↓↓↓

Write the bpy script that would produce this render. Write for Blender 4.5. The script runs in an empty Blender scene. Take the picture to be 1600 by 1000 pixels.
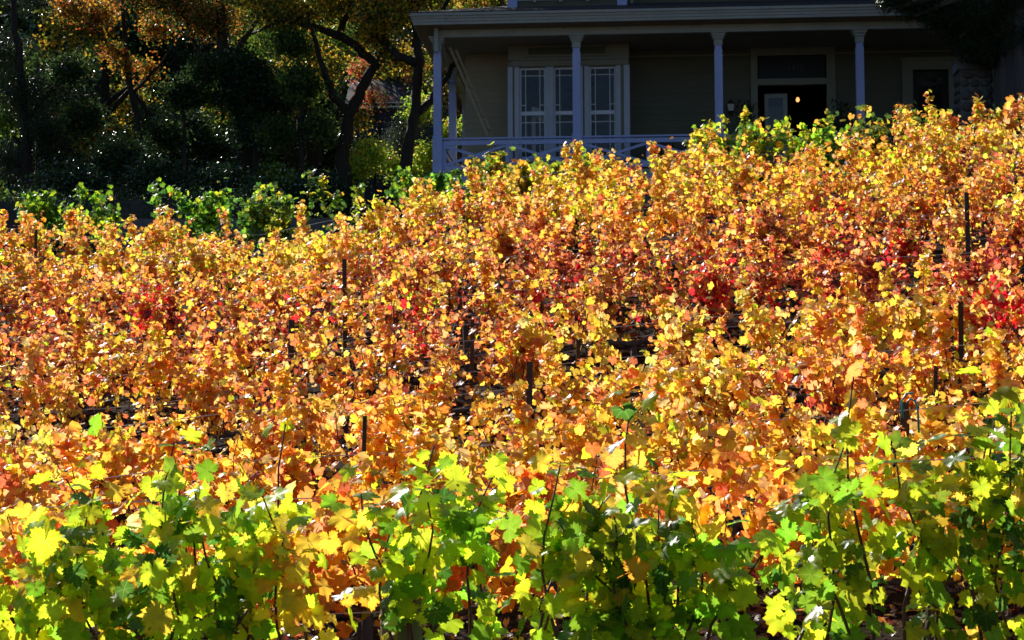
import bpy, math, random
import numpy as np
from mathutils import Vector, Matrix

R = math.radians
rng = np.random.default_rng(11)
random.seed(11)
sc = bpy.context.scene
col = sc.collection

# ------------------------------------------------------------------ camera
PITCH, ROLL, LENS = R(4.32), R(0.25), 70.0
FPX = 1600 * LENS / 36
cF = np.array([0, math.cos(PITCH), math.sin(PITCH)])
u0 = np.array([0, -math.sin(PITCH), math.cos(PITCH)])
r0 = np.array([1.0, 0, 0])
cR = r0 * math.cos(ROLL) - u0 * math.sin(ROLL)
cU = u0 * math.cos(ROLL) + r0 * math.sin(ROLL)
EYE = np.array([0, 0, 1.6])
cam_d = bpy.data.cameras.new('camera')
cam = bpy.data.objects.new('camera', cam_d)
col.objects.link(cam)
M = Matrix(((cR[0], cU[0], -cF[0], EYE[0]), (cR[1], cU[1], -cF[1], EYE[1]),
            (cR[2], cU[2], -cF[2], EYE[2]), (0, 0, 0, 1)))
cam.matrix_world = M
cam_d.lens = LENS
cam_d.sensor_width = 36
cam_d.clip_start = 0.1
cam_d.clip_end = 900
cam_d.dof.use_dof = True
cam_d.dof.focus_distance = 12.5
cam_d.dof.aperture_fstop = 11.0
sc.camera = cam

# ------------------------------------------------------------------ light
SUN_EL, SUN_AZ = 34.0, -28.0          # azimuth measured from +Y, minus = left
sdir = np.array([math.sin(R(SUN_AZ)) * math.cos(R(SUN_EL)), math.cos(R(SUN_AZ)) * math.cos(R(SUN_EL)), math.sin(R(SUN_EL))])
world = bpy.data.worlds.new('World')
sc.world = world
world.use_nodes = True
wn = world.node_tree
sky = wn.nodes.new('ShaderNodeTexSky')
sky.sky_type = 'NISHITA'
sky.sun_disc = False
sky.sun_elevation = R(SUN_EL)
sky.sun_rotation = R(SUN_AZ) % (2 * math.pi)
sky.ozone_density = 4.5
sky.dust_density = 0.6
wn.links.new(sky.outputs[0], wn.nodes['Background'].inputs[0])
wn.nodes['Background'].inputs[1].default_value = 0.05
sl = bpy.data.lights.new('sun', 'SUN')
sl.energy = 5.0
sl.angle = R(0.5)
sl.color = (1.0, 0.95, 0.86)
so = bpy.data.objects.new('sun', sl)
col.objects.link(so)
so.rotation_euler = Vector(sdir).to_track_quat('Z', 'Y').to_euler()
so.location = (0, 0, 40)
sc.view_settings.view_transform = 'Standard'
sc.view_settings.look = 'None'
sc.view_settings.gamma = 1.0
sc.view_settings.use_curve_mapping = False
sc.view_settings.exposure = 0.68
sc.cycles.use_denoising = True
sc.cycles.max_bounces = 10
sc.cycles.diffuse_bounces = 6
sc.cycles.transmission_bounces = 6
sc.cycles.transparent_max_bounces = 8
sc.cycles.sample_clamp_indirect = 6.0

# ------------------------------------------------------------------ helpers
def at(px, py, Y):
    """world point at depth Y seen at pixel (px, py) of the 1600 x 1000 photograph"""
    d = cF * FPX + cR * (px - 800) - cU * (py - 500)
    return EYE + d * (Y / d[1])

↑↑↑

Images should not appear in the copy; retype the listing above exactly.

Write the bpy script that would produce this render. Write for Blender 4.5. The script runs in an empty Blender scene. Take the picture to be 1600 by 1000 pixels.
import bpy, math, random
import numpy as np
from mathutils import Vector, Matrix

R = math.radians
rng = np.random.default_rng(11)
random.seed(11)
sc = bpy.context.scene
col = sc.collection

# ------------------------------------------------------------------ camera
PITCH, ROLL, LENS = R(4.32), R(0.25), 70.0
FPX = 1600 * LENS / 36
cF = np.array([0, math.cos(PITCH), math.sin(PITCH)])
u0 = np.array([0, -math.sin(PITCH), math.cos(PITCH)])
r0 = np.array([1.0, 0, 0])
cR = r0 * math.cos(ROLL) - u0 * math.sin(ROLL)
cU = u0 * math.cos(ROLL) + r0 * math.sin(ROLL)
EYE = np.array([0, 0, 1.6])
cam_d = bpy.data.cameras.new('camera')
cam = bpy.data.objects.new('camera', cam_d)
col.objects.link(cam)
M = Matrix(((cR[0], cU[0], -cF[0], EYE[0]), (cR[1], cU[1], -cF[1], EYE[1]),
            (cR[2], cU[2], -cF[2], EYE[2]), (0, 0, 0, 1)))
cam.matrix_world = M
cam_d.lens = LENS
cam_d.sensor_width = 36
cam_d.clip_start = 0.1
cam_d.clip_end = 900
cam_d.dof.use_dof = True
cam_d.dof.focus_distance = 12.5
cam_d.dof.aperture_fstop = 11.0
sc.camera = cam

# ------------------------------------------------------------------ light
SUN_EL, SUN_AZ = 34.0, -28.0          # azimuth measured from +Y, minus = left
sdir = np.array([math.sin(R(SUN_AZ)) * math.cos(R(SUN_EL)), math.cos(R(SUN_AZ)) * math.cos(R(SUN_EL)), math.sin(R(SUN_EL))])
world = bpy.data.worlds.new('World')
sc.world = world
world.use_nodes = True
wn = world.node_tree
sky = wn.nodes.new('ShaderNodeTexSky')
sky.sky_type = 'NISHITA'
sky.sun_disc = False
sky.sun_elevation = R(SUN_EL)
sky.sun_rotation = R(SUN_AZ) % (2 * math.pi)
sky.ozone_density = 4.5
sky.dust_density = 0.6
wn.links.new(sky.outputs[0], wn.nodes['Background'].inputs[0])
wn.nodes['Background'].inputs[1].default_value = 0.05
sl = bpy.data.lights.new('sun', 'SUN')
sl.energy = 5.0
sl.angle = R(0.5)
sl.color = (1.0, 0.95, 0.86)
so = bpy.data.objects.new('sun', sl)
col.objects.link(so)
so.rotation_euler = Vector(sdir).to_track_quat('Z', 'Y').to_euler()
so.location = (0, 0, 40)
sc.view_settings.view_transform = 'Standard'
sc.view_settings.look = 'None'
sc.view_settings.gamma = 1.0
sc.view_settings.use_curve_mapping = False
sc.view_settings.exposure = 0.68
sc.cycles.use_denoising = True
sc.cycles.max_bounces = 10
sc.cycles.diffuse_bounces = 6
sc.cycles.transmission_bounces = 6
sc.cycles.transparent_max_bounces = 8
sc.cycles.sample_clamp_indirect = 6.0

# ------------------------------------------------------------------ helpers
def at(px, py, Y):
    """world point at depth Y seen at pixel (px, py) of the 1600 x 1000 photograph"""
    d = cF * FPX + cR * (px - 800) - cU * (py - 500)
    return EYE + d * (Y / d[1])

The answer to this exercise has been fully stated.